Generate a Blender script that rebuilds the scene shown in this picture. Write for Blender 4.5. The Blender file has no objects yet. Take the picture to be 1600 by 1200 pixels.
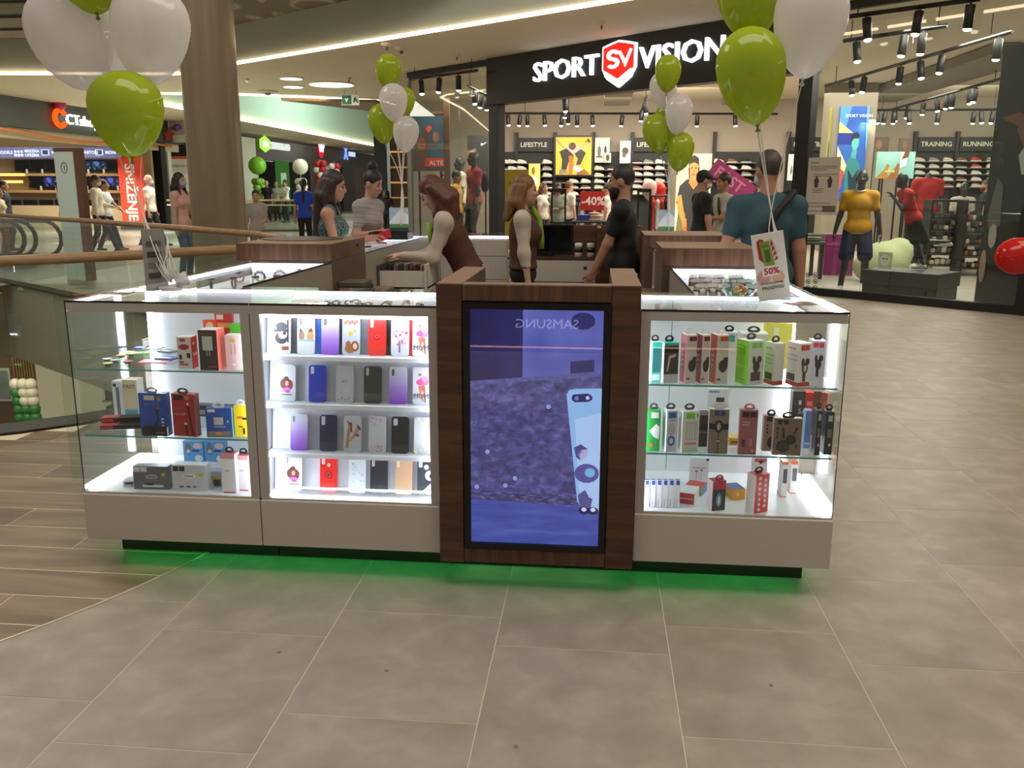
--
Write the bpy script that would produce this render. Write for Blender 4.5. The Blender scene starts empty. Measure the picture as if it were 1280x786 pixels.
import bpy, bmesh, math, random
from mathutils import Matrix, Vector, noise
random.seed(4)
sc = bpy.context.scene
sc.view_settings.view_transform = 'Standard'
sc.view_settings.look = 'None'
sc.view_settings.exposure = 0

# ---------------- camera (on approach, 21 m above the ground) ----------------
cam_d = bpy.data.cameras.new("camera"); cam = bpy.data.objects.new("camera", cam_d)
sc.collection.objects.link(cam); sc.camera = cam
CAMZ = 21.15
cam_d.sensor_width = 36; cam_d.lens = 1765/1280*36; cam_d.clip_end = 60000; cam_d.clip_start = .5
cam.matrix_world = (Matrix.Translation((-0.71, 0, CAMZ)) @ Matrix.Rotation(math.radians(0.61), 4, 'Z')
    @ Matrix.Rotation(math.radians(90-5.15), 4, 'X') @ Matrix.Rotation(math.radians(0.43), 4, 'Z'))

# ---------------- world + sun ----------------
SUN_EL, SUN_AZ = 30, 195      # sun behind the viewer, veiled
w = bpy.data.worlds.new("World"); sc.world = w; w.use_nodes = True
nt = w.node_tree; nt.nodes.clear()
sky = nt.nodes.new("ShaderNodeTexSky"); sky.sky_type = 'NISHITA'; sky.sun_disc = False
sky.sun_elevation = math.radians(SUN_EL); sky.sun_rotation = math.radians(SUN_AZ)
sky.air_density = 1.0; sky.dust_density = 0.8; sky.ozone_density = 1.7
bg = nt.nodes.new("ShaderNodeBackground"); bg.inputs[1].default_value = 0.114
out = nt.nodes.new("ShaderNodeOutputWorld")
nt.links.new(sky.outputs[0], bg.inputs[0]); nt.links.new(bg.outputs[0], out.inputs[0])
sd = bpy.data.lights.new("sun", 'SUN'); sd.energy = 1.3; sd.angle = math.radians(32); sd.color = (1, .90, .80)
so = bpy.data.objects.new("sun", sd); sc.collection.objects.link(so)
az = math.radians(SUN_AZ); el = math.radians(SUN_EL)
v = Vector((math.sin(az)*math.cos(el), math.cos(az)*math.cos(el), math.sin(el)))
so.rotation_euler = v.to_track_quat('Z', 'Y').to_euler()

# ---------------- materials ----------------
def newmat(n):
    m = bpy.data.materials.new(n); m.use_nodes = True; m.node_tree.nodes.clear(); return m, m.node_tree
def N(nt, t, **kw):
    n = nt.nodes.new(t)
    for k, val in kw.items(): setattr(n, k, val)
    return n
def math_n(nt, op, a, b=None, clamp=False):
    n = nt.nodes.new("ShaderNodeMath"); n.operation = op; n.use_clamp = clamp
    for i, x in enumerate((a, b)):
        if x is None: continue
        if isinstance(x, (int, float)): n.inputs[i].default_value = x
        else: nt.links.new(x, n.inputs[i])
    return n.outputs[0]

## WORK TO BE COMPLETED
Print, from the entries above, the line with "Write the bpy", the line with "Matrix.Rotation(math.radians(0.43), 4, 'Z'))" and all lines between them, exactly and with nothing else.

## EXERCISE RESULT
Write the bpy script that would produce this render. Write for Blender 4.5. The Blender scene starts empty. Measure the picture as if it were 1280x786 pixels.
import bpy, bmesh, math, random
from mathutils import Matrix, Vector, noise
random.seed(4)
sc = bpy.context.scene
sc.view_settings.view_transform = 'Standard'
sc.view_settings.look = 'None'
sc.view_settings.exposure = 0

# ---------------- camera (on approach, 21 m above the ground) ----------------
cam_d = bpy.data.cameras.new("camera"); cam = bpy.data.objects.new("camera", cam_d)
sc.collection.objects.link(cam); sc.camera = cam
CAMZ = 21.15
cam_d.sensor_width = 36; cam_d.lens = 1765/1280*36; cam_d.clip_end = 60000; cam_d.clip_start = .5
cam.matrix_world = (Matrix.Translation((-0.71, 0, CAMZ)) @ Matrix.Rotation(math.radians(0.61), 4, 'Z')
    @ Matrix.Rotation(math.radians(90-5.15), 4, 'X') @ Matrix.Rotation(math.radians(0.43), 4, 'Z'))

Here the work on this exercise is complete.